## PROBLEM STATEMENT:
Repeat exactly the lines of the entries below from the one with "Build this scene" through the one with "SC.camera = cam", both ends included, and nothing else.

## MATERIAL FOR THIS TASK:
::::::::::
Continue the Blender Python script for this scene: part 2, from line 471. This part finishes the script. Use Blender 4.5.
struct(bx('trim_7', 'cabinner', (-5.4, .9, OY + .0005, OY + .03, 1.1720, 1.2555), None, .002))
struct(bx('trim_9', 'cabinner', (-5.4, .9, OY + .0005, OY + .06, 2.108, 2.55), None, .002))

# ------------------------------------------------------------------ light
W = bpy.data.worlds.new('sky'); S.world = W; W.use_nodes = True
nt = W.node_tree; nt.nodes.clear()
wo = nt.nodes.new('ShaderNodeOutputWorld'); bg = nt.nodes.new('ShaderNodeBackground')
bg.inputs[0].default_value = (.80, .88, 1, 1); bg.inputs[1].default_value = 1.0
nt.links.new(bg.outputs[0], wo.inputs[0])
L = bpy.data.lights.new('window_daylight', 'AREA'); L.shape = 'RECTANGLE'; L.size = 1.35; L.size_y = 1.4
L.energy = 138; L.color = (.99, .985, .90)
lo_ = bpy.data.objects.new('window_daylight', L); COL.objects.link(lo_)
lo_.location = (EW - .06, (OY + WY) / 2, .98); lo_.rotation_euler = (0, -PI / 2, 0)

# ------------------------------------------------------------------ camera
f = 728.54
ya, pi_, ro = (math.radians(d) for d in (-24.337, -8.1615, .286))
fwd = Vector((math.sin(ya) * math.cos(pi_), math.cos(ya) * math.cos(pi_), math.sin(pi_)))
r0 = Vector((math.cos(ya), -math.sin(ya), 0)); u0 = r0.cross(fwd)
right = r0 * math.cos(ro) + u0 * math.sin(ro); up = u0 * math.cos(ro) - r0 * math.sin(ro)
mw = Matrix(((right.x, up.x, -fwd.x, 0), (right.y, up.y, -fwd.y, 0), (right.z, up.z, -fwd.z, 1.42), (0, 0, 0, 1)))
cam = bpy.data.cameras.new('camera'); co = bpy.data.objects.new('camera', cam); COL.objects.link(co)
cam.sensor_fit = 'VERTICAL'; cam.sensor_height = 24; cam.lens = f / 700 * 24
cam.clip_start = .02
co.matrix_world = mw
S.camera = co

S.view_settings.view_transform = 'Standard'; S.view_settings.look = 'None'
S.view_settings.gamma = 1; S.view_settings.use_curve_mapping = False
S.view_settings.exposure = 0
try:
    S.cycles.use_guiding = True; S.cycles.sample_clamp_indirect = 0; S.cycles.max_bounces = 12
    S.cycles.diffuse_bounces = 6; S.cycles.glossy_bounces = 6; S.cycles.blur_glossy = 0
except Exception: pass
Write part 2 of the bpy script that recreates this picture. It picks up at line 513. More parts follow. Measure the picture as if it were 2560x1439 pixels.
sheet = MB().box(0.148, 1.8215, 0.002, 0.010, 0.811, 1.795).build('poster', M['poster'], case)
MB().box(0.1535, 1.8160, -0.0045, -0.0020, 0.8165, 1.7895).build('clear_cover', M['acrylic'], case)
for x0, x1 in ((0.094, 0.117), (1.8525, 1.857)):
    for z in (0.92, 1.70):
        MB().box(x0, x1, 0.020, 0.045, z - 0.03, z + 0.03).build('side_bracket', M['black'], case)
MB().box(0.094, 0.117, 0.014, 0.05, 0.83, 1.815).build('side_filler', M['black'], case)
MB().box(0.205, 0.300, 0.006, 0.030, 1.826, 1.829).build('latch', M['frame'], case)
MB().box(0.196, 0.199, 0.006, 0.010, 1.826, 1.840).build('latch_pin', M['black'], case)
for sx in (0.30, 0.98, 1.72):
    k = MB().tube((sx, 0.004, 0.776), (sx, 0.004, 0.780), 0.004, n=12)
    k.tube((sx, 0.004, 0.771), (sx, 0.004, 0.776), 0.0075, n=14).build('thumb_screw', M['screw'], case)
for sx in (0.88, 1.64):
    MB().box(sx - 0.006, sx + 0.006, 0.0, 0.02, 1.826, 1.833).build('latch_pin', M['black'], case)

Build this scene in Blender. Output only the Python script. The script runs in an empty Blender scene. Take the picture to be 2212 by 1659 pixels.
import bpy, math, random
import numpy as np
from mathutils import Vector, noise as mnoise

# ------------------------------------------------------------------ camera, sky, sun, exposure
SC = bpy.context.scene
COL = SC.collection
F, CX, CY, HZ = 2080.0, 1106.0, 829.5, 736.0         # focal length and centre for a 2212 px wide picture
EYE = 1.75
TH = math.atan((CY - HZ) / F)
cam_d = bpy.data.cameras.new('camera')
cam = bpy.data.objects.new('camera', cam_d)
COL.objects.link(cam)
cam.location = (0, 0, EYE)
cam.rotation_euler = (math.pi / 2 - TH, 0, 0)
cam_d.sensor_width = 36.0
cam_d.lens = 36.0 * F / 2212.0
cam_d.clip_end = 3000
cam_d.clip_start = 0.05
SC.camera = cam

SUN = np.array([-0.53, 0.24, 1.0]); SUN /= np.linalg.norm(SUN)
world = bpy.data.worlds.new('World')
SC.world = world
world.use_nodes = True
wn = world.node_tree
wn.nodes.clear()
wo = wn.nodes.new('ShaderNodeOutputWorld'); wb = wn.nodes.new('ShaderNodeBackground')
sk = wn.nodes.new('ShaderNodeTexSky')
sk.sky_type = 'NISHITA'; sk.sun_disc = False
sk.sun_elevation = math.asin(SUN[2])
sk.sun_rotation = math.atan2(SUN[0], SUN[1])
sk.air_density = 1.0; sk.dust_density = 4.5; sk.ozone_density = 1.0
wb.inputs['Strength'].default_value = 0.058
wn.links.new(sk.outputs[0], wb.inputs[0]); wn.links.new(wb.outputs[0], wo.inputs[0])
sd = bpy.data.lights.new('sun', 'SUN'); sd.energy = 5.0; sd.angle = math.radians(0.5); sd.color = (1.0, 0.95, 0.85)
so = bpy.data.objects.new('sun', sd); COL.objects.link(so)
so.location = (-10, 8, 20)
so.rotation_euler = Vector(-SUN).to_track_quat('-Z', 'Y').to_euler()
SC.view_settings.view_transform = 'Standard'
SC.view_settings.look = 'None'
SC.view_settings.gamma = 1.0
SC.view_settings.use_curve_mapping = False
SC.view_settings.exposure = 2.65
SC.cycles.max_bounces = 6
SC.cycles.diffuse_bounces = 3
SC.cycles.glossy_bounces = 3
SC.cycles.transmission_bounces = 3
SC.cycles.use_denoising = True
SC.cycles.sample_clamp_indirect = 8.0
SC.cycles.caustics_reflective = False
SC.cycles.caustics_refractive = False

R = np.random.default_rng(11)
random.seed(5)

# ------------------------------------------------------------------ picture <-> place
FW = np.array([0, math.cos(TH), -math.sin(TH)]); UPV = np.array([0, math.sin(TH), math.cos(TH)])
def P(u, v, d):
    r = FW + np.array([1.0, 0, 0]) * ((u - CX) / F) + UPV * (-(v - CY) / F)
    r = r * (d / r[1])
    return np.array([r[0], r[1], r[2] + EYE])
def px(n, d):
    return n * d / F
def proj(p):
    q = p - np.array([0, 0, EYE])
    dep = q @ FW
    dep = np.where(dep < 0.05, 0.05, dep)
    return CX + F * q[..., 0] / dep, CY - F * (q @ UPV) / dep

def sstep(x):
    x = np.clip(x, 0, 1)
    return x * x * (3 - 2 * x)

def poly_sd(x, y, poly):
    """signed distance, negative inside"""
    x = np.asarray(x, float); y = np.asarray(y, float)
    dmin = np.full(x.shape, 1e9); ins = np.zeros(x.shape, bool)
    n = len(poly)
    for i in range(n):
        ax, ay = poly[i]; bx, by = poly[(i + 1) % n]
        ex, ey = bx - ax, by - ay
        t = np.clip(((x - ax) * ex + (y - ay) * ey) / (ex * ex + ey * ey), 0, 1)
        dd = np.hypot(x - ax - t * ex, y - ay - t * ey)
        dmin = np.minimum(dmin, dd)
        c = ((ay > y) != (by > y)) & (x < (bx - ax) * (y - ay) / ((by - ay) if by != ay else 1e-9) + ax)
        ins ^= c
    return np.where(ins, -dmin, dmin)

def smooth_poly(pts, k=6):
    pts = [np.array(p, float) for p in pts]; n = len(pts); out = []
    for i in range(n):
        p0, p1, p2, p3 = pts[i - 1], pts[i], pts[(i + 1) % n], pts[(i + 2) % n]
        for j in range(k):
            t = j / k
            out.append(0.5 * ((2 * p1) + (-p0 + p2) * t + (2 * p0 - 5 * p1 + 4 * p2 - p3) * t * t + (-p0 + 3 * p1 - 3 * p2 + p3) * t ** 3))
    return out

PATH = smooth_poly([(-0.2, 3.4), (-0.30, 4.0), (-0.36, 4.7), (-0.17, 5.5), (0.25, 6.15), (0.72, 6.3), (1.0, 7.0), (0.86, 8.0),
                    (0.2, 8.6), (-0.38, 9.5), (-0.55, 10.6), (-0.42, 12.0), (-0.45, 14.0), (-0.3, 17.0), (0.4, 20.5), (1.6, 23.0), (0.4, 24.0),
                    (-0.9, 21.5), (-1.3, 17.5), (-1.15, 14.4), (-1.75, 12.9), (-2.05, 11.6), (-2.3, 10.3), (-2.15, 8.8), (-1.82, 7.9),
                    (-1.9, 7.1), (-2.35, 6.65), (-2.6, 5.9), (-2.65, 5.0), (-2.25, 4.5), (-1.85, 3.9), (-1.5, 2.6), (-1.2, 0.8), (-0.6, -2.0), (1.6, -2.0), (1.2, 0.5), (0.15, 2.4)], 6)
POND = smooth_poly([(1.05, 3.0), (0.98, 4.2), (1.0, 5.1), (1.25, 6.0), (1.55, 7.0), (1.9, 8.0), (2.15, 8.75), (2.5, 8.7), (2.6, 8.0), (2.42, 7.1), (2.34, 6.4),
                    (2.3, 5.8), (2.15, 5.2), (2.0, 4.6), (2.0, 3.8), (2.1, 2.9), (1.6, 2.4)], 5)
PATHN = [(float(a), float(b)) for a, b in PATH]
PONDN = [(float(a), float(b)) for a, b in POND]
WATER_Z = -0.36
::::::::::
## TASK SOLUTION:
Build this scene in Blender. Output only the Python script. The script runs in an empty Blender scene. Take the picture to be 2212 by 1659 pixels.
import bpy, math, random
import numpy as np
from mathutils import Vector, noise as mnoise

# ------------------------------------------------------------------ camera, sky, sun, exposure
SC = bpy.context.scene
COL = SC.collection
F, CX, CY, HZ = 2080.0, 1106.0, 829.5, 736.0         # focal length and centre for a 2212 px wide picture
EYE = 1.75
TH = math.atan((CY - HZ) / F)
cam_d = bpy.data.cameras.new('camera')
cam = bpy.data.objects.new('camera', cam_d)
COL.objects.link(cam)
cam.location = (0, 0, EYE)
cam.rotation_euler = (math.pi / 2 - TH, 0, 0)
cam_d.sensor_width = 36.0
cam_d.lens = 36.0 * F / 2212.0
cam_d.clip_end = 3000
cam_d.clip_start = 0.05
SC.camera = cam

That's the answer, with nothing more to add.